**Task goal**:
Without omitting anything, retype the data that follows.

.....

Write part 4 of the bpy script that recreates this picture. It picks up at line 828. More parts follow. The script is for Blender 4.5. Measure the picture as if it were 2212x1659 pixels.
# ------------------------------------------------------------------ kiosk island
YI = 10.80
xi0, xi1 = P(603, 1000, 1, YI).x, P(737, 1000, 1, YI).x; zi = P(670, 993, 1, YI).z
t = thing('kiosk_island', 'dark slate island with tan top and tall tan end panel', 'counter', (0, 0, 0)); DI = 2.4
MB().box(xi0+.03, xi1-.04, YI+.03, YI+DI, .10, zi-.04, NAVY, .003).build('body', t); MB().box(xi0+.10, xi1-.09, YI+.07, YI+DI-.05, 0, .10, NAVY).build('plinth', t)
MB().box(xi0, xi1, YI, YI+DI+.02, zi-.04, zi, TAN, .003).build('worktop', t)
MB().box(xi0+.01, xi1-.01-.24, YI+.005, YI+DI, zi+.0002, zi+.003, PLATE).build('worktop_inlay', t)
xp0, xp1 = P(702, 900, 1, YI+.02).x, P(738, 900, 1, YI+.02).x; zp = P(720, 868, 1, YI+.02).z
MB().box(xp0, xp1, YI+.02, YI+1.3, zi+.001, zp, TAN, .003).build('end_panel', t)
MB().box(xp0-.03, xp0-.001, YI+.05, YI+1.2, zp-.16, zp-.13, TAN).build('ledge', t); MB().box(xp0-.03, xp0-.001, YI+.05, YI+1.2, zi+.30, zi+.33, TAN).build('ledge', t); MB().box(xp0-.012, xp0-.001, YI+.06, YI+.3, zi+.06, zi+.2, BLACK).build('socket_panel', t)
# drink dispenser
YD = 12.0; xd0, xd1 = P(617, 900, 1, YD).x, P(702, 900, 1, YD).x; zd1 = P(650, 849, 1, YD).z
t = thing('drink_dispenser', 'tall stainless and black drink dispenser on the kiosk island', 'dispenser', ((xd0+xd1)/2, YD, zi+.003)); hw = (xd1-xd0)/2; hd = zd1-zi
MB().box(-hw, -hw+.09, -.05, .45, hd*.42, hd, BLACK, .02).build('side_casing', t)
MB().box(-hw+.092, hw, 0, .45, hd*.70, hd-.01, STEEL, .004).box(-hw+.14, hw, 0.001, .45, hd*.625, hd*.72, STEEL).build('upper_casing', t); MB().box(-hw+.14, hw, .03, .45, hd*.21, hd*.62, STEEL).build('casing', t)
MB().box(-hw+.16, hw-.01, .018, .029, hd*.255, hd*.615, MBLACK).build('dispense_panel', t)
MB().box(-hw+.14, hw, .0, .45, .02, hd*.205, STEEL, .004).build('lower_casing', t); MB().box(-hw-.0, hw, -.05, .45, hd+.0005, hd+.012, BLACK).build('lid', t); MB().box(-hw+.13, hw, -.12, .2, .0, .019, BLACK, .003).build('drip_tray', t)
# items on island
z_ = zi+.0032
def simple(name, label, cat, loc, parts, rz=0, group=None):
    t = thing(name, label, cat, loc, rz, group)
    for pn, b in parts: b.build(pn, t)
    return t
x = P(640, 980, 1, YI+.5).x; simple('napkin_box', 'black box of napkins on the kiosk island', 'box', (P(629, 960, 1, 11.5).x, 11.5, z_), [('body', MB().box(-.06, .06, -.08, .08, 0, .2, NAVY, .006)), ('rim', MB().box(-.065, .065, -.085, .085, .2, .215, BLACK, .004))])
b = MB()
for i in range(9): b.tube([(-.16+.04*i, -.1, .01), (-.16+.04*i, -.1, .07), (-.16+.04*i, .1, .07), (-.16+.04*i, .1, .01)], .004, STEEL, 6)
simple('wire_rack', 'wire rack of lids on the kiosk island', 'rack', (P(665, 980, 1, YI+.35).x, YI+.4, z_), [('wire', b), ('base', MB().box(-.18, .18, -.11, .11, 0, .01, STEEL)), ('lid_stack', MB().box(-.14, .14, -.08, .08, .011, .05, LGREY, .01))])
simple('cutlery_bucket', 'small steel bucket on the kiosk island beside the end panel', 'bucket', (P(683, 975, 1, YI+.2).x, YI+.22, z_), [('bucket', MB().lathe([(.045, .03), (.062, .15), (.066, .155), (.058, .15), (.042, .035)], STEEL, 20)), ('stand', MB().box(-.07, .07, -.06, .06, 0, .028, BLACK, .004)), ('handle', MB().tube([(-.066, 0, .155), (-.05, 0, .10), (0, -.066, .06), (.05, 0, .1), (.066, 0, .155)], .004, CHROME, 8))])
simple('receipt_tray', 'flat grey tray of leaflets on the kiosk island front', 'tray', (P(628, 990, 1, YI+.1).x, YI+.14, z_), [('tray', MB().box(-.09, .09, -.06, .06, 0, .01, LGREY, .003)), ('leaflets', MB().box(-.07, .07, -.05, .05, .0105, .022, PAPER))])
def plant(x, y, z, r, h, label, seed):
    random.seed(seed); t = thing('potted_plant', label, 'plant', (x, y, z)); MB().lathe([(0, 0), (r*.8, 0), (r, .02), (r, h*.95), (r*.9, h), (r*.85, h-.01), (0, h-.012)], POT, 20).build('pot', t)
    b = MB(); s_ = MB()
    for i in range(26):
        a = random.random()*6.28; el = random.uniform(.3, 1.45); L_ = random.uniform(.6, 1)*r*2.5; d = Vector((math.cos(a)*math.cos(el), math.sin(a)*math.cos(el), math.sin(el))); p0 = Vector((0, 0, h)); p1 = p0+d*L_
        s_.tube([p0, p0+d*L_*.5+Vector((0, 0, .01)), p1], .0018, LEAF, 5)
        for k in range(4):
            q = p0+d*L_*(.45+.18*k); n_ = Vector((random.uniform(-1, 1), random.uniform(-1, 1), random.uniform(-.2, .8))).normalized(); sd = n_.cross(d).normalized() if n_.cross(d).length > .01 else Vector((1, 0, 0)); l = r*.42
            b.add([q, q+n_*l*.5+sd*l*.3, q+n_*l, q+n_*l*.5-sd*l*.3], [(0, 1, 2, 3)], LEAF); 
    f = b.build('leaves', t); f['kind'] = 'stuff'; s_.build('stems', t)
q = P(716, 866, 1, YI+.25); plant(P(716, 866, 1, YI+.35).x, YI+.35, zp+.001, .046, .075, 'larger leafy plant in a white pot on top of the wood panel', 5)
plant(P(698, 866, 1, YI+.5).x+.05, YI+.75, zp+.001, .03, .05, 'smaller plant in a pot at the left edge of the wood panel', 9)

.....

**The solution**:
Write part 4 of the bpy script that recreates this picture. It picks up at line 828. More parts follow. The script is for Blender 4.5. Measure the picture as if it were 2212x1659 pixels.
# ------------------------------------------------------------------ kiosk island
YI = 10.80
xi0, xi1 = P(603, 1000, 1, YI).x, P(737, 1000, 1, YI).x; zi = P(670, 993, 1, YI).z
t = thing('kiosk_island', 'dark slate island with tan top and tall tan end panel', 'counter', (0, 0, 0)); DI = 2.4
MB().box(xi0+.03, xi1-.04, YI+.03, YI+DI, .10, zi-.04, NAVY, .003).build('body', t); MB().box(xi0+.10, xi1-.09, YI+.07, YI+DI-.05, 0, .10, NAVY).build('plinth', t)
MB().box(xi0, xi1, YI, YI+DI+.02, zi-.04, zi, TAN, .003).build('worktop', t)
MB().box(xi0+.01, xi1-.01-.24, YI+.005, YI+DI, zi+.0002, zi+.003, PLATE).build('worktop_inlay', t)
xp0, xp1 = P(702, 900, 1, YI+.02).x, P(738, 900, 1, YI+.02).x; zp = P(720, 868, 1, YI+.02).z
MB().box(xp0, xp1, YI+.02, YI+1.3, zi+.001, zp, TAN, .003).build('end_panel', t)
MB().box(xp0-.03, xp0-.001, YI+.05, YI+1.2, zp-.16, zp-.13, TAN).build('ledge', t); MB().box(xp0-.03, xp0-.001, YI+.05, YI+1.2, zi+.30, zi+.33, TAN).build('ledge', t); MB().box(xp0-.012, xp0-.001, YI+.06, YI+.3, zi+.06, zi+.2, BLACK).build('socket_panel', t)
# drink dispenser
YD = 12.0; xd0, xd1 = P(617, 900, 1, YD).x, P(702, 900, 1, YD).x; zd1 = P(650, 849, 1, YD).z
t = thing('drink_dispenser', 'tall stainless and black drink dispenser on the kiosk island', 'dispenser', ((xd0+xd1)/2, YD, zi+.003)); hw = (xd1-xd0)/2; hd = zd1-zi
MB().box(-hw, -hw+.09, -.05, .45, hd*.42, hd, BLACK, .02).build('side_casing', t)
MB().box(-hw+.092, hw, 0, .45, hd*.70, hd-.01, STEEL, .004).box(-hw+.14, hw, 0.001, .45, hd*.625, hd*.72, STEEL).build('upper_casing', t); MB().box(-hw+.14, hw, .03, .45, hd*.21, hd*.62, STEEL).build('casing', t)
MB().box(-hw+.16, hw-.01, .018, .029, hd*.255, hd*.615, MBLACK).build('dispense_panel', t)
MB().box(-hw+.14, hw, .0, .45, .02, hd*.205, STEEL, .004).build('lower_casing', t); MB().box(-hw-.0, hw, -.05, .45, hd+.0005, hd+.012, BLACK).build('lid', t); MB().box(-hw+.13, hw, -.12, .2, .0, .019, BLACK, .003).build('drip_tray', t)
# items on island
z_ = zi+.0032
def simple(name, label, cat, loc, parts, rz=0, group=None):
    t = thing(name, label, cat, loc, rz, group)
    for pn, b in parts: b.build(pn, t)
    return t
x = P(640, 980, 1, YI+.5).x; simple('napkin_box', 'black box of napkins on the kiosk island', 'box', (P(629, 960, 1, 11.5).x, 11.5, z_), [('body', MB().box(-.06, .06, -.08, .08, 0, .2, NAVY, .006)), ('rim', MB().box(-.065, .065, -.085, .085, .2, .215, BLACK, .004))])
b = MB()
for i in range(9): b.tube([(-.16+.04*i, -.1, .01), (-.16+.04*i, -.1, .07), (-.16+.04*i, .1, .07), (-.16+.04*i, .1, .01)], .004, STEEL, 6)
simple('wire_rack', 'wire rack of lids on the kiosk island', 'rack', (P(665, 980, 1, YI+.35).x, YI+.4, z_), [('wire', b), ('base', MB().box(-.18, .18, -.11, .11, 0, .01, STEEL)), ('lid_stack', MB().box(-.14, .14, -.08, .08, .011, .05, LGREY, .01))])
simple('cutlery_bucket', 'small steel bucket on the kiosk island beside the end panel', 'bucket', (P(683, 975, 1, YI+.2).x, YI+.22, z_), [('bucket', MB().lathe([(.045, .03), (.062, .15), (.066, .155), (.058, .15), (.042, .035)], STEEL, 20)), ('stand', MB().box(-.07, .07, -.06, .06, 0, .028, BLACK, .004)), ('handle', MB().tube([(-.066, 0, .155), (-.05, 0, .10), (0, -.066, .06), (.05, 0, .1), (.066, 0, .155)], .004, CHROME, 8))])
simple('receipt_tray', 'flat grey tray of leaflets on the kiosk island front', 'tray', (P(628, 990, 1, YI+.1).x, YI+.14, z_), [('tray', MB().box(-.09, .09, -.06, .06, 0, .01, LGREY, .003)), ('leaflets', MB().box(-.07, .07, -.05, .05, .0105, .022, PAPER))])
def plant(x, y, z, r, h, label, seed):
    random.seed(seed); t = thing('potted_plant', label, 'plant', (x, y, z)); MB().lathe([(0, 0), (r*.8, 0), (r, .02), (r, h*.95), (r*.9, h), (r*.85, h-.01), (0, h-.012)], POT, 20).build('pot', t)
    b = MB(); s_ = MB()
    for i in range(26):
        a = random.random()*6.28; el = random.uniform(.3, 1.45); L_ = random.uniform(.6, 1)*r*2.5; d = Vector((math.cos(a)*math.cos(el), math.sin(a)*math.cos(el), math.sin(el))); p0 = Vector((0, 0, h)); p1 = p0+d*L_
        s_.tube([p0, p0+d*L_*.5+Vector((0, 0, .01)), p1], .0018, LEAF, 5)
        for k in range(4):
            q = p0+d*L_*(.45+.18*k); n_ = Vector((random.uniform(-1, 1), random.uniform(-1, 1), random.uniform(-.2, .8))).normalized(); sd = n_.cross(d).normalized() if n_.cross(d).length > .01 else Vector((1, 0, 0)); l = r*.42
            b.add([q, q+n_*l*.5+sd*l*.3, q+n_*l, q+n_*l*.5-sd*l*.3], [(0, 1, 2, 3)], LEAF); 
    f = b.build('leaves', t); f['kind'] = 'stuff'; s_.build('stems', t)
q = P(716, 866, 1, YI+.25); plant(P(716, 866, 1, YI+.35).x, YI+.35, zp+.001, .046, .075, 'larger leafy plant in a white pot on top of the wood panel', 5)
plant(P(698, 866, 1, YI+.5).x+.05, YI+.75, zp+.001, .03, .05, 'smaller plant in a pot at the left edge of the wood panel', 9)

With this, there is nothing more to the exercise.